St. Jerome had just finished decades of work on translating the Bible from Hebrew to Latin.    It was around Christmas time, and Baby Jesus appeared to him and asked him what gift he would give to Him for his birthday.  Jerome responded by offering Him the work he had just completed.  Jesus was pleased but told Jerome He wanted more.  Jerome then offered Him his life, his heart, his prayer.  But each time, Baby Jesus asked for more.  Finally, Jerome asked Him, “What else can I give you?”  Jesus smiled and said: “Jerome, give me your sins!”
 
This is probably the heaviest burden people bear today: the sins, guilt, and regret of things chosen and done in their lifetimes.  This can be true even of those who regularly go to Confession.  We come out again, not really understanding our sins are gone.
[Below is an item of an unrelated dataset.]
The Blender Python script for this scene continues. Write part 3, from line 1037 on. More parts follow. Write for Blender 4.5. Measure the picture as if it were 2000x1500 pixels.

We confess like Protestants who believe only that their sins are covered over.  Catholics do not believe this.  We believe that once our sins are confessed, they are gone forever.  God remembers them no more; even the devil can no longer access them to accuse us.  
 
While penance and reparation are good and necessary, they are meant to strengthen us in our resolve and, in the grace of repentance, not become a new burden to carry.  Jesus does not stay stuck in our sins the way we do.  He does not constantly revisit them the way we do.  He wills to remember them no more.  They are gone.  Instead, Jesus beckons us to follow Him into the future.  It does us no good to stay back, clutching our forgiven sins as though they are still there.  And it is even more deleterious not to confess at all.  Unconfessed guilt can make us sick and so unbalanced psychologically, emotionally, and spiritually that we become incapable of building and living the kind of life that would make us and those around us happy. 
 
The movie The Mission illustrates this dynamic well.  Captain Mendoza, one of the main characters, a mercenary involved in the slave trade, kills his brother in a duel after finding him with his fiancé.  His regret is so powerful that it becomes a force for his own conversion, even bringing him to the point where he joins the Jesuits as a missionary to the native peoples.  His self-imposed punishment/penance is to drag a large net full of heavy armor and the tools of his mercenary life as they travel through the jungles to establish a mission among the people who live there.  At times on the journey, his brothers try to free him of his burden by cutting the rope that continually drags him backward.  But he doesn’t believe he is forgiven until finally, the native people he has exploited demonstrate forgiveness by cutting the rope that binds him to the past.
 
Rather than dragging the burden of sin into the new year, we also can be done with it once and for all. In the Confessional, the Priest who hears our Confession “in persona Christi,” in the Person of Christ, takes the sword of the Spirit and severs the sin, the regret, and the guilt of it from our lives.  This causes great rejoicing in heaven and, at the same time, fills our souls with the energy, hope, and joy in which Jesus can begin fulfilling His promises in us.
 

1.     What are some of the common burdens people carry today?

 

2.     What do you think is meant by “Bear one another’s burdens, and so you will fulfill the law of Christ?” Galatians 6:2 

 

3.     What might be some unnecessary burdens we place on ourselves that actually hinder us in our relationship with God and with others?

 

4.     What are some ways we can lighten another’s load?